Ismail Kadare galt als bedeutendster Chronist der albanischen Vergangenheit und Gegenwart. Nun ist der französisch-albanische Schriftsteller im Alter von 88 Jahren gestorben.
Paris (dpa) – Der französisch-albanische Schriftsteller Ismail Kadare ist tot. Er ist im Alter von 88 Jahren in einem Krankenhaus in Tirana gestorben, wie sein französischer Verlag bestätigte. Er galt als einer der prominentesten zeitgenössischen Autoren albanischer Sprache.
Kadare hat über 50 Werke veröffentlicht, die in über 30 Sprachen übersetzt wurden. In Deutschland wurde der kleine, bescheiden und grazil wirkende Schriftsteller unter anderem durch seine Bücher „Die Festung“, „November einer Hauptstadt“ und „Der Schandkasten“ bekannt.

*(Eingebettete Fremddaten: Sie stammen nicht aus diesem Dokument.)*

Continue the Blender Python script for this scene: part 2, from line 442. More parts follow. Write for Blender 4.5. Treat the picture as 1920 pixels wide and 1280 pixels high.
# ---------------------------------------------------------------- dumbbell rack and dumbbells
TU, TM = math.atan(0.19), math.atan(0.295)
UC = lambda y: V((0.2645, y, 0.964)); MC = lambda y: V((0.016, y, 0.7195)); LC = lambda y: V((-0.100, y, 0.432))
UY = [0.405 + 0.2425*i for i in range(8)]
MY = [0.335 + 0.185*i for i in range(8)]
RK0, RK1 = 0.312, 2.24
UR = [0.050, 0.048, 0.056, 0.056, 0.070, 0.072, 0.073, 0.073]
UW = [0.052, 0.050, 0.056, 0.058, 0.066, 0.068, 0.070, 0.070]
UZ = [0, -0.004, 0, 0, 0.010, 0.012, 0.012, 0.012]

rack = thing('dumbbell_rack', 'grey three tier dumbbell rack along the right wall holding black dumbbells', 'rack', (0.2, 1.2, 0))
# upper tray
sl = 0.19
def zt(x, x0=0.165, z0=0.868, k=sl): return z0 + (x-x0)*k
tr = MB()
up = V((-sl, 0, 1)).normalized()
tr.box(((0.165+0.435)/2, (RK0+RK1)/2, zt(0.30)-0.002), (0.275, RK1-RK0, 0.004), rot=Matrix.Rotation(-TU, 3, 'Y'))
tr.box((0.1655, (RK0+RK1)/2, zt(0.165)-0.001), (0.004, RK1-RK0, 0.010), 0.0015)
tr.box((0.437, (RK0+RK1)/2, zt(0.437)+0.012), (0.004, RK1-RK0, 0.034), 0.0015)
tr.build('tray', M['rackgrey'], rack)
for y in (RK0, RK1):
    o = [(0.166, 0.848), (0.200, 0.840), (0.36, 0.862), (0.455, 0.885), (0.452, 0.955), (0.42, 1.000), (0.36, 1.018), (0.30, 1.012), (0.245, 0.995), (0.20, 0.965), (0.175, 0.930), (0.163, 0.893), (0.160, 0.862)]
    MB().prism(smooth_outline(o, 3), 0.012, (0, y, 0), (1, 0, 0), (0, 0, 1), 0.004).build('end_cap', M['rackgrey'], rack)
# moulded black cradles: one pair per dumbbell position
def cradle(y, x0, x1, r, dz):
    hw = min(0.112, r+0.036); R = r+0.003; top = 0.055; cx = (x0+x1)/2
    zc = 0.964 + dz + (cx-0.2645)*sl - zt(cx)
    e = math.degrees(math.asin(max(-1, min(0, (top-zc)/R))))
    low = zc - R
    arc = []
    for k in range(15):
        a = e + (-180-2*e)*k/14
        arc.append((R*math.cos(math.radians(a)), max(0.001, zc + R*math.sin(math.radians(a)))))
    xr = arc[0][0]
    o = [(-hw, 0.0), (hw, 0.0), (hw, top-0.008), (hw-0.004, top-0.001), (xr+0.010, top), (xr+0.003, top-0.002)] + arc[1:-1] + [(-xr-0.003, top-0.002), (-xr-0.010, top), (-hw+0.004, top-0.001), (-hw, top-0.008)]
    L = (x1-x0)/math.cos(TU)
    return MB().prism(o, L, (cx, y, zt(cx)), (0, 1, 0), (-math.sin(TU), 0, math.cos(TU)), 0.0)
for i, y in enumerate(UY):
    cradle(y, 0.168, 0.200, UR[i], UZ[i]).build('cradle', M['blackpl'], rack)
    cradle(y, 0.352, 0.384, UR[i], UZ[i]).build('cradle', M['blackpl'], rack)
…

Seine Romane handeln von den Mythen, der Identität und der Geschichte eines Landes und eines Volkes, zu dessen Chronist er sich erkoren hatte. In seinen Veröffentlichungen warnt er vor Fremdherrschaft und beschreibt die Gefahren vor einem auf Selbsterhalt ausgelegten „Überstaat“. Sein zentrales Thema: Das Leben unter einer Diktatur, das ihm in über Jahre hinweg Publikationsverbote eingebracht hatte.
Im Kreuzfeuer der Kritik
Kadare ist in der Nacht zum 28. Januar 1936 im südalbanischen Gjirokastra geboren worden. Über den exakten Geburtstag 27. oder 28. sind sich die Biografien uneins. Er studierte in Tirana, dann am Moskauer Gorki-Institut. Seinen Durchbruch schaffte er 1964 mit dem Roman „Der General der toten Armee“, der in Frankreich mit Marcello Mastroianni und Michel Piccoli verfilmt wurde.
Kadares politische Rolle in Albanien war nicht immer unumstritten. Im Kreuzfeuer der Kritik stand seine Unterstützung des kommunistischen Systems unter dem Diktator Enver Hodscha, der von 1944 bis 1985 die Sozialistische Volksrepublik Albanien regierte. Dass er 1990 nach Frankreich floh, als das Regime des Hodscha-Nachfolgers Ramiz Alija Reisefreiheit und Demokratisierung versprach, erschien vielen unlogisch. Er lebte in Paris und Tirana, der Hauptstadt Albaniens.